Complete with tracks and overhead electric lines, the cost of the system is expected to average $20 million or less a mile for the track and electrification system. In comparison, it cost $100 million a mile for Metrorail, Miami City Commissioner Johnny Winton said.

Add in $2 million a vehicle, a five- to 10-acre maintenance facility at $10 million to $17 million, and presto - a significant boost to the existing public transport system that locals and tourists will want to ride.

No right of way needed

Best of all, its proponents say, the system can be built without the need for a dedicated right-of-way. Winton said it fits into the existing traffic patterns and is critical to the future of Miami.

"If we fail to address the difficult problems of public transportation, the Miami boom will stop," said Winton, also president of Wynco Realty Partners.

The feasibility study is one part exploration and two parts due diligence.

"The study began in February," Medina said. "and it is being funded by the Peoples Transportation Plan Fund from the municipal share of the half-cent transit sales tax surcharge."

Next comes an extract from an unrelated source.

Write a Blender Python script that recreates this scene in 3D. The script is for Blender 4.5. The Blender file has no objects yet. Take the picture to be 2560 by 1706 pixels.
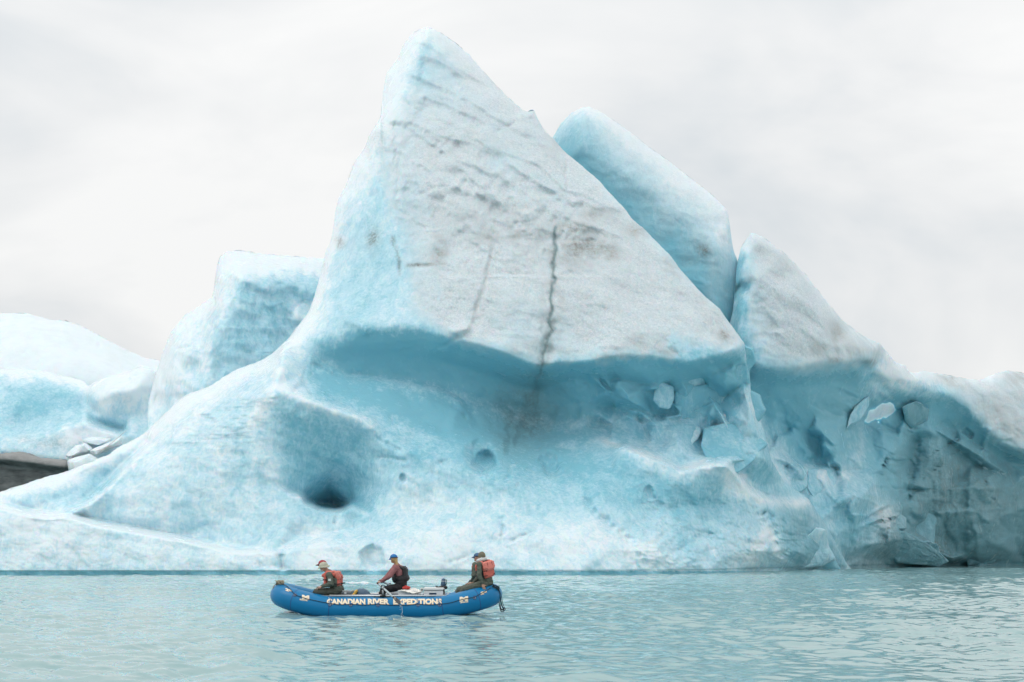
import bpy, bmesh, math, random
import numpy as np
from mathutils import Vector, Matrix
from mathutils.geometry import delaunay_2d_cdt

# ------------------------------------------------------------------ camera
FPX, CXP, HOR, CAMH = 3555.0, 1280.0, 1374.0, 1.7     # focal length, centre and horizon of the 2560 px photograph
SC = bpy.context.scene
COL = SC.collection
cam_d = bpy.data.cameras.new('camera')
cam_d.sensor_width = 36.0
cam_d.lens = FPX / 2560.0 * 36.0
cam_d.shift_y = (HOR - 853.0) / 2560.0
cam_d.clip_end = 9000.0
cam_d.clip_start = 0.1
cam = bpy.data.objects.new('camera', cam_d)
COL.objects.link(cam)
cam.location = (0, 0, CAMH)
cam.rotation_euler = (math.radians(90), 0, 0)
SC.camera = cam

# ------------------------------------------------------------------ sky and sun
SUN_EL, SUN_AZ = 52.0, -115.0      # degrees; azimuth clockwise from +Y (view direction): high, from the left
w = bpy.data.worlds.new('World')
SC.world = w
w.use_nodes = True
nt = w.node_tree
nt.nodes.clear()
N = nt.nodes.new
out = N('ShaderNodeOutputWorld')
bg = N('ShaderNodeBackground')
sky = N('ShaderNodeTexSky')
sky.sky_type = 'NISHITA'
sky.sun_disc = False
sky.sun_elevation = math.radians(SUN_EL)
sky.sun_rotation = math.radians(SUN_AZ)
sky.air_density = 1.0
sky.dust_density = 2.0
tc = N('ShaderNodeTexCoord')
sep = N('ShaderNodeSeparateXYZ')
nt.links.new(tc.outputs['Generated'], sep.inputs[0])
mp = N('ShaderNodeMapping')
mp.inputs['Scale'].default_value = (1.0, 1.0, 2.3)
mp.inputs['Location'].default_value = (-0.31, -2.53, 0.44)
nt.links.new(tc.outputs['Generated'], mp.inputs[0])
n1 = N('ShaderNodeTexNoise')
n1.inputs['Scale'].default_value = 3.1
n1.inputs['Detail'].default_value = 5.0
n1.inputs['Roughness'].default_value = 0.5
n1.inputs['Distortion'].default_value = 0.5
nt.links.new(mp.outputs[0], n1.inputs['Vector'])
cr = N('ShaderNodeValToRGB')        # thin and thick parts of the cloud deck
cr.color_ramp.elements[0].position = 0.33
cr.color_ramp.elements[0].color = (0.66, 0.70, 0.725, 1)
cr.color_ramp.elements[1].position = 0.60
cr.color_ramp.elements[1].color = (0.895, 0.895, 0.885, 1)
e = cr.color_ramp.elements.new(0.47)
e.color = (0.80, 0.81, 0.812, 1)
nt.links.new(n1.outputs['Fac'], cr.inputs[0])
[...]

By law, 20 percent of the sales tax surcharge money must be spent of transportation projects.

Omaha, Neb.-based HDR Engineering is conducting the six-month feasibility study. It employs 325 in Florida and has offices in Miami Lakes, West Palm Beach, Sarasota, Orlando, Tampa, Bartow, Jacksonville and Pensacola.

The study will deal with route alignment options, station location/planning, economic development opportunities, traffic, parking, capital and operating costs, ridership, connectivity to transit, and other interrelated elements.

The study should be finished soon, Medina said. It will be presented to the Miami City Commission July 8 in an informational briefing.

Next, a presentation will be scheduled before the Miami-Dade Metropolitan Planning Commission and there will be another round of public input meetings.

In the second phase - if it gets there with everyone's blessing - there will be a planning, design and implementation plan.

The scramble for federal, state and local funds will not be far behind.